As it turns out, Eudora Welty — you know, the Eudora Welty — has a few thoughts on the subject: “Regionalism, I think, is a careless term, as well as a condescending one, because what it does is fail to differentiate between the localized raw material of life and its outcome as art. ‘Regional’ is an outsider’s term; it has no meaning for the insider who is doing the writing” (qtd. in Peden).

Suffice it to say, Welty is not here for your blanket associations.

Instead, Welty has asserted that the only reason an association between regional and Southern literature exists is based solely on a construction perpetuated by those outside of the region.

As opposed to, you know, the writers who actually created the work.

Regionalism, then, can no longer hold any credibility if the insiders, or the writers of the literature, ascribe zero meaning to the term themselves.

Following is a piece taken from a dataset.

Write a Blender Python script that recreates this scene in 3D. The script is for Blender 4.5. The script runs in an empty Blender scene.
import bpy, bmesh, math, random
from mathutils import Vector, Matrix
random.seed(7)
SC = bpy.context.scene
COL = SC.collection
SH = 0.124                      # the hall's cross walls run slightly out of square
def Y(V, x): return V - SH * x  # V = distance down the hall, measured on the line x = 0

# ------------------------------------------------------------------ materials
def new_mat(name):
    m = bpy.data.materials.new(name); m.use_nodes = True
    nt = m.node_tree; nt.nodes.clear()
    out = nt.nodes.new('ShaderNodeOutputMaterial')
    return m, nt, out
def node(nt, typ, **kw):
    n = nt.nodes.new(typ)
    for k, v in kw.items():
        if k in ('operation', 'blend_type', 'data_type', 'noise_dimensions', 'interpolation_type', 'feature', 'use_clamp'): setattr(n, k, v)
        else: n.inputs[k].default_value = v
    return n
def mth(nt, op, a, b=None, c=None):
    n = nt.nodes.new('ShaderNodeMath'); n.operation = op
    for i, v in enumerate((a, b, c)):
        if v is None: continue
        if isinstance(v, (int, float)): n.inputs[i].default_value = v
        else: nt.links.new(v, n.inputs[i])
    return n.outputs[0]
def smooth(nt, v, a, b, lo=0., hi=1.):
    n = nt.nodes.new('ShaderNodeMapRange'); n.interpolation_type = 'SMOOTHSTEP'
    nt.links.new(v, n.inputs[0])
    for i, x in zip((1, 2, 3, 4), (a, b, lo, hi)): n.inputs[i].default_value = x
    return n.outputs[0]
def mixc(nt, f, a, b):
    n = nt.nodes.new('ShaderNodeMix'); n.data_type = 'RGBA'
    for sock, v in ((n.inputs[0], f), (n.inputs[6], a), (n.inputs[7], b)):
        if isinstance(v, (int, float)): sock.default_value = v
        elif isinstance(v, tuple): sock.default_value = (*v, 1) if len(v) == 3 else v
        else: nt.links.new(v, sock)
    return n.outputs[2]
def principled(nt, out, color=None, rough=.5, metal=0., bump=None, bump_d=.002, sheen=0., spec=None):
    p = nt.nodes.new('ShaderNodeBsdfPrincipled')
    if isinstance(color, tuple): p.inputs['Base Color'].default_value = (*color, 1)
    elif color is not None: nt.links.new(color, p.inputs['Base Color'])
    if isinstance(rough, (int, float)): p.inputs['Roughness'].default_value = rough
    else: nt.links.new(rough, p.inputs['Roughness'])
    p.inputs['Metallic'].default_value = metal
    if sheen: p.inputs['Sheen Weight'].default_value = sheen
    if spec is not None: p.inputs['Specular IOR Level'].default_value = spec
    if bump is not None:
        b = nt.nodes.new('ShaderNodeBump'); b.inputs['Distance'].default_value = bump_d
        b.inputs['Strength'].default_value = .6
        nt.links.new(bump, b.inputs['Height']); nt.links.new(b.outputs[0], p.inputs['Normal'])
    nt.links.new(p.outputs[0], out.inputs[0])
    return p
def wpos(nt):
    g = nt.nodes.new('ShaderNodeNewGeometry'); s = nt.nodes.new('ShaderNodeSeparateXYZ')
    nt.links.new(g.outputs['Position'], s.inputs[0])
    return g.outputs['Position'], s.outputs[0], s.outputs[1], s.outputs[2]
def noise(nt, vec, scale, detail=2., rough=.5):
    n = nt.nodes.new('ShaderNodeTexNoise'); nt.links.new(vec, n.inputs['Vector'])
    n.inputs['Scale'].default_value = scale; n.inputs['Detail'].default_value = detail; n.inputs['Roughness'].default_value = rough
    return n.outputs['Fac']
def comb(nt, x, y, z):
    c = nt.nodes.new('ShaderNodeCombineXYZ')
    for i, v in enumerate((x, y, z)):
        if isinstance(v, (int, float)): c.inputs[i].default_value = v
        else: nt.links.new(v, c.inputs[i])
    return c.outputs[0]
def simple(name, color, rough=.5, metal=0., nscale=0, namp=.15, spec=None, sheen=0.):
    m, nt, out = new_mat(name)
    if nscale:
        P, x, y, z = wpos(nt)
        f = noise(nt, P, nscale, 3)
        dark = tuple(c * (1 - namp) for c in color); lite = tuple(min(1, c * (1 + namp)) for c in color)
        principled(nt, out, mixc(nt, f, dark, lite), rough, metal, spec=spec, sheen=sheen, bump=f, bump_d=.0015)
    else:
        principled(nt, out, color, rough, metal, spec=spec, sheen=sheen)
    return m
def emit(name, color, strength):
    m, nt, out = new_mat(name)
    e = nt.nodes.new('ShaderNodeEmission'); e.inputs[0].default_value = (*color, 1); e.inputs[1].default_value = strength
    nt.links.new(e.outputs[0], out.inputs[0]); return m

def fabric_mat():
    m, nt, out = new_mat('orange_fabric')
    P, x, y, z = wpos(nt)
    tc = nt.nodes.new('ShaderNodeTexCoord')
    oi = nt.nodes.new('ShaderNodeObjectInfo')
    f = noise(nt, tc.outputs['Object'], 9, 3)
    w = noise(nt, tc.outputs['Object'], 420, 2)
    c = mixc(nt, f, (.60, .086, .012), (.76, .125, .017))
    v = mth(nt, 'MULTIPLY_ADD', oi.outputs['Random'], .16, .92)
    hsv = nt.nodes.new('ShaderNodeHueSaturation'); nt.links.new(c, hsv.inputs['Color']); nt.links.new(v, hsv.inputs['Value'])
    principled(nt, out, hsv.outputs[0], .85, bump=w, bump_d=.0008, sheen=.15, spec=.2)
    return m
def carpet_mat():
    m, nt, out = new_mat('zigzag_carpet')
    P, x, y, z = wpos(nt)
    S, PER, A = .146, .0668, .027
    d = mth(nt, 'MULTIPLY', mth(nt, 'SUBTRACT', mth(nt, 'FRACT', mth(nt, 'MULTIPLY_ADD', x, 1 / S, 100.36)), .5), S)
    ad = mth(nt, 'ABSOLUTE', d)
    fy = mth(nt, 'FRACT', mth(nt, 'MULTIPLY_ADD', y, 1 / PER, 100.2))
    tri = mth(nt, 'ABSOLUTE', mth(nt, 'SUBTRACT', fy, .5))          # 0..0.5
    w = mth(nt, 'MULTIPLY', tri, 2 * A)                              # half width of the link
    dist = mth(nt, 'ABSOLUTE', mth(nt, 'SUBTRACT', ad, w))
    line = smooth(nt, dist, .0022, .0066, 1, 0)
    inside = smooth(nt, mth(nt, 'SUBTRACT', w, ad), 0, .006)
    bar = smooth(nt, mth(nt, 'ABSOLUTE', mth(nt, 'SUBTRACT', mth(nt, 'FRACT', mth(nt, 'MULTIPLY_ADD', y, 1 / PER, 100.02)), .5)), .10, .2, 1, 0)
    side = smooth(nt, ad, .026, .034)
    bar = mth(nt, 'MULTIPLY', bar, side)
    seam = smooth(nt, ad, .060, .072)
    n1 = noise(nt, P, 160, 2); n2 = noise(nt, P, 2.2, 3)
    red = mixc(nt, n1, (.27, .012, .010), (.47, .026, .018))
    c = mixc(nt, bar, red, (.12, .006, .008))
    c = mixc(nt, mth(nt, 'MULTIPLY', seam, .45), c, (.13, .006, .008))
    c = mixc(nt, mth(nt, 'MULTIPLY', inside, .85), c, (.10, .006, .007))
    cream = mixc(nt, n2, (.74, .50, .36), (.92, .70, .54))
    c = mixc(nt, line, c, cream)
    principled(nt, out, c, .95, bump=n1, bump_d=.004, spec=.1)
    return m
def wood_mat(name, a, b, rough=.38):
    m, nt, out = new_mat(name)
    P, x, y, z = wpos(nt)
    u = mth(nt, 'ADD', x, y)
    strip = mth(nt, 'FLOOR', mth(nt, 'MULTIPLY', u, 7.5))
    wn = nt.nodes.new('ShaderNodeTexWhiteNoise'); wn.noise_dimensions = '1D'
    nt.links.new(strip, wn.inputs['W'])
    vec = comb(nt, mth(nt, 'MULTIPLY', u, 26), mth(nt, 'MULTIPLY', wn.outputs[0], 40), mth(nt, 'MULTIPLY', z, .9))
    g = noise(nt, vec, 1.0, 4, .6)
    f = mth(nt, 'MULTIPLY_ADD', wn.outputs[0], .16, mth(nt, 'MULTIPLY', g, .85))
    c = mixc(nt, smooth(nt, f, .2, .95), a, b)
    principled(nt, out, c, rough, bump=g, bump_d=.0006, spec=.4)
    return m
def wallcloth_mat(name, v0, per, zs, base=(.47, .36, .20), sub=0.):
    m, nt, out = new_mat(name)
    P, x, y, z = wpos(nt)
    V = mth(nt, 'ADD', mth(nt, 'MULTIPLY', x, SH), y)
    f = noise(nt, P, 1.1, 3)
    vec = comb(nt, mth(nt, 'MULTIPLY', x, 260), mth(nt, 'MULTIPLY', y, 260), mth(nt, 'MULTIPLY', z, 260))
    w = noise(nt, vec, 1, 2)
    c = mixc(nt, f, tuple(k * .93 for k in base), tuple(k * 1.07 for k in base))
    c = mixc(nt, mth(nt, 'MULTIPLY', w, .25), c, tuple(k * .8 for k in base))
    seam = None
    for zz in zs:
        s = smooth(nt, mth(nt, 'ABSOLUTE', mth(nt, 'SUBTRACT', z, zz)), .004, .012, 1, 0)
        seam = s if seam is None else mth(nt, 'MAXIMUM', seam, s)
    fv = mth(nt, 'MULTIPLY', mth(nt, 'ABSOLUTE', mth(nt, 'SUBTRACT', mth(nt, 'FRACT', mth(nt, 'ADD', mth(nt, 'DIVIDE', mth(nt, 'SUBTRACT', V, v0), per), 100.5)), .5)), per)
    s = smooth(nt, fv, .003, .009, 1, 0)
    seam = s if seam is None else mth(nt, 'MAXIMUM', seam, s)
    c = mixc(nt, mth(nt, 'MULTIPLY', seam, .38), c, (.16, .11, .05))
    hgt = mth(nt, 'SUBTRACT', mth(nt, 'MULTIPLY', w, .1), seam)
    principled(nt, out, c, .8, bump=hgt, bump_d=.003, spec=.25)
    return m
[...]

Like Welty, celebrated Appalachian author Ron Rash furthers the idea of “gatekeeping” by suggesting that it is not only Southern literature that has been categorized by outsiders, but the writers themselves: “The one thing that bothers me about that term ‘Southern writer’ is that, particularly in the U.S. outside the South, it means that’s all you are. Your work doesn’t transcend the South” (Bjerre).

Rash expands this idea of Southern literature achieving a universality beyond its origins and transcending the South, reasoning that “The best Southern literature transcends the region; it has to” (Bjerre) — a sentiment not only shared by O’Connor and Welty, but put into practice as well.

Perhaps it is within this idea of accession, or lack thereof, that O’Connor found such terror. If she could be reduced to such a simple classification as a mere regional writer by those outside of the South, then what hope might she have had of her writing ever transcending those boundaries?

I reckon that we, as readers, owe it to the writers of Southern literature to respect their wishes regarding their own craft. We ought to not force an association between regional literature and Southern literature in the absence of one.

Or, at the very least, not without pausing to consider whether there should be a delineation to begin with.

As literary citizens, we should continue to relegate literary ownership to the creators beyond just Southern literature. It is the inherent right of all writers, regardless of their origin, to dictate the limits of their own literary horizons. It ain’t our place to say otherwise.

And as Welty implied, to do so would be just plain ignorant.


Works Cited

Bjerre, Thomas Ærvold. “‘The Natural World Is the Most Universal of Languages’: An Interview with Ron Rash.” Appalachian Journal, vol. 34, no. 2, 2007, pp. 216–227. JSTOR, https://www.jstor.org/stable/40934679.

O’Connor, Flannery. “The Fiction Writer & His Country.” Mystery and Manners, edited by Sally and Robert Fitzgerald, Farrar, Straus, and Giroux, 1957.

Peden, William. The American Short Story: Continuity and Change, 1940-1975. Houghton Mifflin, 1975.